Alongside Albermarle, Australian Vanadium, Lynas, and Illuka, IGO is developing critical mineral refining and manufacturing in Australia and is the only one, thus far, to reach a finish line. IGO’s Dusci described the Australian landscape as “incredibly challenging.”

“We can compete on operating cost, we can compete on a safety and reliance jurisdiction, we can compete on ESG [environmental, social, and corporate governance], we can compete when it comes to having a true cost on carbon when producing,” he said. “Where we struggle is capital.”

In The Lucky Country, Horne describes Australia as deeply conservative – something investor and government adversity to “new industry” risk bears out. Australia, added Dusci, needs to “create an environment where government does share some of the risk.”

Starting blocks

Other nations recognise the opportunity of manufacturing energy transition materials as “a race,” says Tim Buckley, of Climate Energy Finance, pointing to the U.S. Inflation Reduction Act (IRA), and China’s spending, which Buckley says outpaces the United States four to one.

The United States is eager to “friendshore” mineral supply chains in Australia and the allies’ free trade partnership is expected to afford special access to IRA tax credits. “That’s very promising but I wouldn’t be holding my breath for the US taxpayer to send billions of dollars of subsidies for Australia,” said Buckley.

While Australia awaits foreign capital, rivals are poaching innovators and entrepreneurs, according to Kirk McDonald, from lithium battery innovation initiative Supercharge Australia. “The money is coming thick and fast for [startups] to leave,” McDonald told the minerals summit. He said an Australian company he had worked with recently had struggled to raise AUD 1.8 million ($1.2 million) in its homeland and relocated to bank a no-strings-attached AUD 8 million offer from the state of California.

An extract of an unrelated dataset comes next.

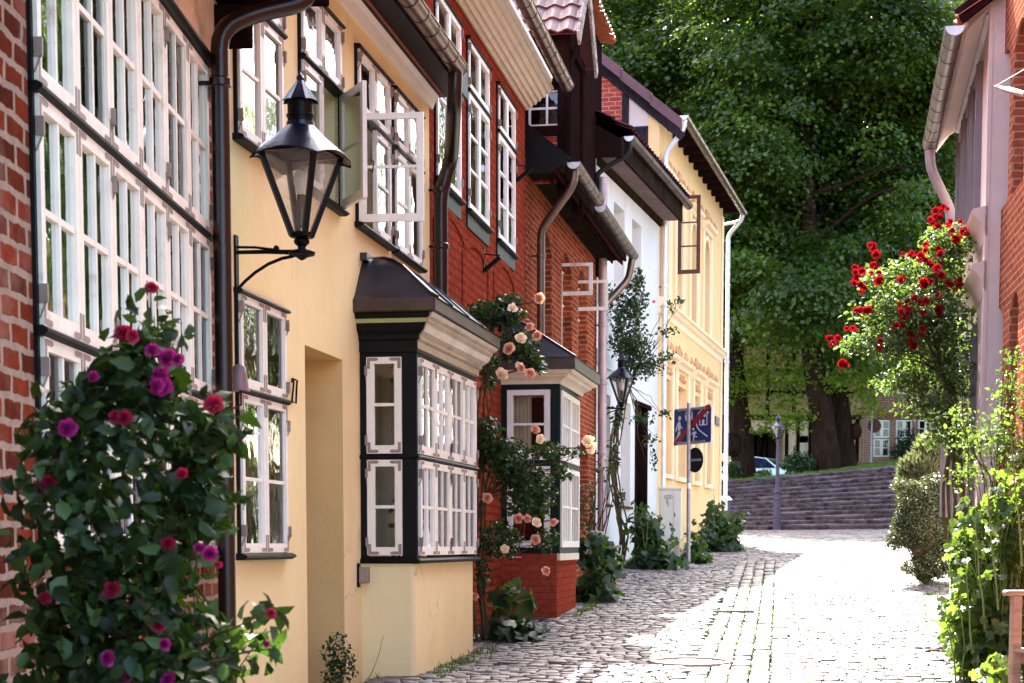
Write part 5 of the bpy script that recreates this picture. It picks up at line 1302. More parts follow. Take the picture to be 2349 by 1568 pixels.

That touches upon Australia’s lack of skilled labour. Years of under-investment in tertiary education is meeting a worldwide hunt for skilled workers. “We simply won’t have the labour force or the skills to build these new industries,” said James Choi, managing director at advisory J2, and a former Australian ambassador to Korea. “If we can’t build the skillsets here in Australia, we have to acknowledge that we do have to have more flexible work and immigration policies to allow skilled workers to build these new industries.”

The “brain drain” once worked in Australia’s favour but this no longer evident for engineers. The Australian Critical Mineral Strategy 2023-30, published by the government in June, is evident of this dearth. Within it is no design nor bold policy, only an AUD 500 million fund that lacks any energy specialization.

The strategy does note, “Foreign companies are securing ownership and offtake arrangements for a large share of Australian minerals, particularly lithium and rare earth elements. In this context, Australian processors and manufacturers may struggle to access supplies of Australian minerals in future.”

With “great lithium under beautiful forests,” as Western Australia independent MP Kate Chaney puts it, there may be little appetite for sovereign mineral wealth to be taken from under Australia’s feet. Mediocre may not be enough.